Request |
The listing must be reproduced in full, exactly as it stands.

======

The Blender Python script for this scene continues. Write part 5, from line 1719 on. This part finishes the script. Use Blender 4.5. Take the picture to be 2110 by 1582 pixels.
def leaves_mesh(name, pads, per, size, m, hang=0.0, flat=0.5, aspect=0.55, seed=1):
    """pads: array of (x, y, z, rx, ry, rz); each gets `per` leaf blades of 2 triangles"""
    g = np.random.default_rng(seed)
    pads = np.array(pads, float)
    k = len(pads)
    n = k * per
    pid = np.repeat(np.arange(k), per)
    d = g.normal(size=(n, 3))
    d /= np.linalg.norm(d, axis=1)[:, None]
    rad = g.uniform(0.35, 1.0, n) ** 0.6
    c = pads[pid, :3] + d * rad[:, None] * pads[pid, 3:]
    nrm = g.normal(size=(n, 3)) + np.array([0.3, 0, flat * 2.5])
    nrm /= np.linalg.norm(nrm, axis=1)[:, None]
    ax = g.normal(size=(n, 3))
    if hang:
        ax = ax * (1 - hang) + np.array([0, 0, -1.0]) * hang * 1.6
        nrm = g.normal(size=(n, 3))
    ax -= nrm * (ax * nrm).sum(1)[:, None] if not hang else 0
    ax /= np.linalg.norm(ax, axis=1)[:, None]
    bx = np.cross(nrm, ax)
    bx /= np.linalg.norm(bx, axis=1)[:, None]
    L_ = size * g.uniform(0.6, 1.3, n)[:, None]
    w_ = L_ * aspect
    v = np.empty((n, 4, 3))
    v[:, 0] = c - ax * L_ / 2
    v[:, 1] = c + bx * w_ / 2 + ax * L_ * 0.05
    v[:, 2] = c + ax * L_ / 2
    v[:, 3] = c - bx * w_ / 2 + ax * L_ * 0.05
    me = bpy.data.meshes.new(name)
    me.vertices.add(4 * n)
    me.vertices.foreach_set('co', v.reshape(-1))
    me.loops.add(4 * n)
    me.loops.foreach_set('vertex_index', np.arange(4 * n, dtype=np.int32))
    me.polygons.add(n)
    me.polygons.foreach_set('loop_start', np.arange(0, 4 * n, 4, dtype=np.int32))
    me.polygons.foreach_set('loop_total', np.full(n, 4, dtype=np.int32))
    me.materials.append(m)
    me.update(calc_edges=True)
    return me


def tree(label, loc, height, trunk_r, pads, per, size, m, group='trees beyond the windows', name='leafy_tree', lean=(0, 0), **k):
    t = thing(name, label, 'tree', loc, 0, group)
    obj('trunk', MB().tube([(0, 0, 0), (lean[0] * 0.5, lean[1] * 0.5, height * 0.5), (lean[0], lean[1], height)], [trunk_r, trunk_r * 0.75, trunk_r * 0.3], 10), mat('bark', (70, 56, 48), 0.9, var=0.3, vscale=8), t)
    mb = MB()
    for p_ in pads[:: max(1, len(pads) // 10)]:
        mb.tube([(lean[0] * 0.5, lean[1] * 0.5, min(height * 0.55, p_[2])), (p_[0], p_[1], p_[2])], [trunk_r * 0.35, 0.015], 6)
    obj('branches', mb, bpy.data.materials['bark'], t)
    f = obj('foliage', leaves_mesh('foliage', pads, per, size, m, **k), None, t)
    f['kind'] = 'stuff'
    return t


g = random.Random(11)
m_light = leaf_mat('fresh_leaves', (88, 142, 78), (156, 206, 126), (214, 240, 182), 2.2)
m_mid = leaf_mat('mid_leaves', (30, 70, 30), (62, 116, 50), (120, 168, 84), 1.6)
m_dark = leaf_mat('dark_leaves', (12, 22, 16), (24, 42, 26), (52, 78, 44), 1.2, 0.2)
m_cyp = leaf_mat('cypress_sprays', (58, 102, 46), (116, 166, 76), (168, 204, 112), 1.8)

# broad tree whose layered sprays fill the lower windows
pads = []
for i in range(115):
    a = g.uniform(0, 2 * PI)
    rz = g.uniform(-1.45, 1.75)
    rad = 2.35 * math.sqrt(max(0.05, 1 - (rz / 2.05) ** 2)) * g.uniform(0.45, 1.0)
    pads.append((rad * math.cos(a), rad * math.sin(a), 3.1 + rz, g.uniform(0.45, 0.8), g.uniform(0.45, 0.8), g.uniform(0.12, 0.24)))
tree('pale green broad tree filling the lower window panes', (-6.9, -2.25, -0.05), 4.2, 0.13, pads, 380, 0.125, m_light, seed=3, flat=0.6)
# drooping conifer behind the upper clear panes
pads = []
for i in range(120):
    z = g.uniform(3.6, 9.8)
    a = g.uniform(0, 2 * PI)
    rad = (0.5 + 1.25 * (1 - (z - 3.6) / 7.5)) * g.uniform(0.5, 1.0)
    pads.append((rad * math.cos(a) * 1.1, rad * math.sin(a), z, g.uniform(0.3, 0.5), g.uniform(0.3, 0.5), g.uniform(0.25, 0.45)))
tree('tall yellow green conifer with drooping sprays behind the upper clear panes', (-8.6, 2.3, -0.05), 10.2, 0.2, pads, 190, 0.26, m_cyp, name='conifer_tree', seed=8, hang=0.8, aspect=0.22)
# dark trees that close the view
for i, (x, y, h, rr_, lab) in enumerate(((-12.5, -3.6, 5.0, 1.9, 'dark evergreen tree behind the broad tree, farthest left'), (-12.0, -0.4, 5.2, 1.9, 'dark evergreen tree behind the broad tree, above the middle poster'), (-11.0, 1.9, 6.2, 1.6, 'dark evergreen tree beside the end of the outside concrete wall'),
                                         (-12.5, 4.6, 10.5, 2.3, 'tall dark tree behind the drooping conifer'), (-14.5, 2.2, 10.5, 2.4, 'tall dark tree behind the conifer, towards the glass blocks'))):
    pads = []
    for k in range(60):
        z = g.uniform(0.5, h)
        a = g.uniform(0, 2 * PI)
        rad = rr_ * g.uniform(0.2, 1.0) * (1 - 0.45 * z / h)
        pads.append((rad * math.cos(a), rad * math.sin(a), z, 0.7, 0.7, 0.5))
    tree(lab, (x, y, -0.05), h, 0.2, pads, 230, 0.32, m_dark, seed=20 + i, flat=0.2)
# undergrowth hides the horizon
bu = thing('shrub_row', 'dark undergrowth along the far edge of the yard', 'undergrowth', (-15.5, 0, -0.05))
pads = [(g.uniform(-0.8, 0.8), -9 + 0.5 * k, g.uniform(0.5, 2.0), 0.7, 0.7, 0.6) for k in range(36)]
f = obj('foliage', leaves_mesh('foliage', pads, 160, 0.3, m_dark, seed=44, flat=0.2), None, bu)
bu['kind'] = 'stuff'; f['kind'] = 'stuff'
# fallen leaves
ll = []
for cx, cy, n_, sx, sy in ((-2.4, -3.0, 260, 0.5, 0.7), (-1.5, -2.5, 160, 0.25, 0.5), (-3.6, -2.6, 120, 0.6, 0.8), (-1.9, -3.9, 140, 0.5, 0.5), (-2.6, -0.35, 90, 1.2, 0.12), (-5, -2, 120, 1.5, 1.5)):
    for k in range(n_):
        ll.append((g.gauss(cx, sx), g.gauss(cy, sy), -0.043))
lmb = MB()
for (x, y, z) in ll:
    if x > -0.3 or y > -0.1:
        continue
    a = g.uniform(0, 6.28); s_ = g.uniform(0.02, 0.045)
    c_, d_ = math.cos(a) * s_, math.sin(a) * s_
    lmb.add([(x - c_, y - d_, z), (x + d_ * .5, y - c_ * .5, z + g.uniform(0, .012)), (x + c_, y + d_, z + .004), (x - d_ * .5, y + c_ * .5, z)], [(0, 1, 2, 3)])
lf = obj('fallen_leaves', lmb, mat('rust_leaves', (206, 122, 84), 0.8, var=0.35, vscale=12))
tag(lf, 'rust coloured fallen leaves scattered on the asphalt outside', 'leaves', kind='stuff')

======

Exercise output |
The Blender Python script for this scene continues. Write part 5, from line 1719 on. This part finishes the script. Use Blender 4.5. Take the picture to be 2110 by 1582 pixels.
def leaves_mesh(name, pads, per, size, m, hang=0.0, flat=0.5, aspect=0.55, seed=1):
    """pads: array of (x, y, z, rx, ry, rz); each gets `per` leaf blades of 2 triangles"""
    g = np.random.default_rng(seed)
    pads = np.array(pads, float)
    k = len(pads)
    n = k * per
    pid = np.repeat(np.arange(k), per)
    d = g.normal(size=(n, 3))
    d /= np.linalg.norm(d, axis=1)[:, None]
    rad = g.uniform(0.35, 1.0, n) ** 0.6
    c = pads[pid, :3] + d * rad[:, None] * pads[pid, 3:]
    nrm = g.normal(size=(n, 3)) + np.array([0.3, 0, flat * 2.5])
    nrm /= np.linalg.norm(nrm, axis=1)[:, None]
    ax = g.normal(size=(n, 3))
    if hang:
        ax = ax * (1 - hang) + np.array([0, 0, -1.0]) * hang * 1.6
        nrm = g.normal(size=(n, 3))
    ax -= nrm * (ax * nrm).sum(1)[:, None] if not hang else 0
    ax /= np.linalg.norm(ax, axis=1)[:, None]
    bx = np.cross(nrm, ax)
    bx /= np.linalg.norm(bx, axis=1)[:, None]
    L_ = size * g.uniform(0.6, 1.3, n)[:, None]
    w_ = L_ * aspect
    v = np.empty((n, 4, 3))
    v[:, 0] = c - ax * L_ / 2
    v[:, 1] = c + bx * w_ / 2 + ax * L_ * 0.05
    v[:, 2] = c + ax * L_ / 2
    v[:, 3] = c - bx * w_ / 2 + ax * L_ * 0.05
    me = bpy.data.meshes.new(name)
    me.vertices.add(4 * n)
    me.vertices.foreach_set('co', v.reshape(-1))
    me.loops.add(4 * n)
    me.loops.foreach_set('vertex_index', np.arange(4 * n, dtype=np.int32))
    me.polygons.add(n)
    me.polygons.foreach_set('loop_start', np.arange(0, 4 * n, 4, dtype=np.int32))
    me.polygons.foreach_set('loop_total', np.full(n, 4, dtype=np.int32))
    me.materials.append(m)
    me.update(calc_edges=True)
    return me


def tree(label, loc, height, trunk_r, pads, per, size, m, group='trees beyond the windows', name='leafy_tree', lean=(0, 0), **k):
    t = thing(name, label, 'tree', loc, 0, group)
    obj('trunk', MB().tube([(0, 0, 0), (lean[0] * 0.5, lean[1] * 0.5, height * 0.5), (lean[0], lean[1], height)], [trunk_r, trunk_r * 0.75, trunk_r * 0.3], 10), mat('bark', (70, 56, 48), 0.9, var=0.3, vscale=8), t)
    mb = MB()
    for p_ in pads[:: max(1, len(pads) // 10)]:
        mb.tube([(lean[0] * 0.5, lean[1] * 0.5, min(height * 0.55, p_[2])), (p_[0], p_[1], p_[2])], [trunk_r * 0.35, 0.015], 6)
    obj('branches', mb, bpy.data.materials['bark'], t)
    f = obj('foliage', leaves_mesh('foliage', pads, per, size, m, **k), None, t)
    f['kind'] = 'stuff'
    return t


g = random.Random(11)
m_light = leaf_mat('fresh_leaves', (88, 142, 78), (156, 206, 126), (214, 240, 182), 2.2)
m_mid = leaf_mat('mid_leaves', (30, 70, 30), (62, 116, 50), (120, 168, 84), 1.6)
m_dark = leaf_mat('dark_leaves', (12, 22, 16), (24, 42, 26), (52, 78, 44), 1.2, 0.2)
m_cyp = leaf_mat('cypress_sprays', (58, 102, 46), (116, 166, 76), (168, 204, 112), 1.8)

# broad tree whose layered sprays fill the lower windows
pads = []
for i in range(115):
    a = g.uniform(0, 2 * PI)
    rz = g.uniform(-1.45, 1.75)
    rad = 2.35 * math.sqrt(max(0.05, 1 - (rz / 2.05) ** 2)) * g.uniform(0.45, 1.0)
    pads.append((rad * math.cos(a), rad * math.sin(a), 3.1 + rz, g.uniform(0.45, 0.8), g.uniform(0.45, 0.8), g.uniform(0.12, 0.24)))
tree('pale green broad tree filling the lower window panes', (-6.9, -2.25, -0.05), 4.2, 0.13, pads, 380, 0.125, m_light, seed=3, flat=0.6)
# drooping conifer behind the upper clear panes
pads = []
for i in range(120):
    z = g.uniform(3.6, 9.8)
    a = g.uniform(0, 2 * PI)
    rad = (0.5 + 1.25 * (1 - (z - 3.6) / 7.5)) * g.uniform(0.5, 1.0)
    pads.append((rad * math.cos(a) * 1.1, rad * math.sin(a), z, g.uniform(0.3, 0.5), g.uniform(0.3, 0.5), g.uniform(0.25, 0.45)))
tree('tall yellow green conifer with drooping sprays behind the upper clear panes', (-8.6, 2.3, -0.05), 10.2, 0.2, pads, 190, 0.26, m_cyp, name='conifer_tree', seed=8, hang=0.8, aspect=0.22)
# dark trees that close the view
for i, (x, y, h, rr_, lab) in enumerate(((-12.5, -3.6, 5.0, 1.9, 'dark evergreen tree behind the broad tree, farthest left'), (-12.0, -0.4, 5.2, 1.9, 'dark evergreen tree behind the broad tree, above the middle poster'), (-11.0, 1.9, 6.2, 1.6, 'dark evergreen tree beside the end of the outside concrete wall'),
                                         (-12.5, 4.6, 10.5, 2.3, 'tall dark tree behind the drooping conifer'), (-14.5, 2.2, 10.5, 2.4, 'tall dark tree behind the conifer, towards the glass blocks'))):
    pads = []
    for k in range(60):
        z = g.uniform(0.5, h)
        a = g.uniform(0, 2 * PI)
        rad = rr_ * g.uniform(0.2, 1.0) * (1 - 0.45 * z / h)
        pads.append((rad * math.cos(a), rad * math.sin(a), z, 0.7, 0.7, 0.5))
    tree(lab, (x, y, -0.05), h, 0.2, pads, 230, 0.32, m_dark, seed=20 + i, flat=0.2)
# undergrowth hides the horizon
bu = thing('shrub_row', 'dark undergrowth along the far edge of the yard', 'undergrowth', (-15.5, 0, -0.05))
pads = [(g.uniform(-0.8, 0.8), -9 + 0.5 * k, g.uniform(0.5, 2.0), 0.7, 0.7, 0.6) for k in range(36)]
f = obj('foliage', leaves_mesh('foliage', pads, 160, 0.3, m_dark, seed=44, flat=0.2), None, bu)
bu['kind'] = 'stuff'; f['kind'] = 'stuff'
# fallen leaves
ll = []
for cx, cy, n_, sx, sy in ((-2.4, -3.0, 260, 0.5, 0.7), (-1.5, -2.5, 160, 0.25, 0.5), (-3.6, -2.6, 120, 0.6, 0.8), (-1.9, -3.9, 140, 0.5, 0.5), (-2.6, -0.35, 90, 1.2, 0.12), (-5, -2, 120, 1.5, 1.5)):
    for k in range(n_):
        ll.append((g.gauss(cx, sx), g.gauss(cy, sy), -0.043))
lmb = MB()
for (x, y, z) in ll:
    if x > -0.3 or y > -0.1:
        continue
    a = g.uniform(0, 6.28); s_ = g.uniform(0.02, 0.045)
    c_, d_ = math.cos(a) * s_, math.sin(a) * s_
    lmb.add([(x - c_, y - d_, z), (x + d_ * .5, y - c_ * .5, z + g.uniform(0, .012)), (x + c_, y + d_, z + .004), (x - d_ * .5, y + c_ * .5, z)], [(0, 1, 2, 3)])
lf = obj('fallen_leaves', lmb, mat('rust_leaves', (206, 122, 84), 0.8, var=0.35, vscale=12))
tag(lf, 'rust coloured fallen leaves scattered on the asphalt outside', 'leaves', kind='stuff')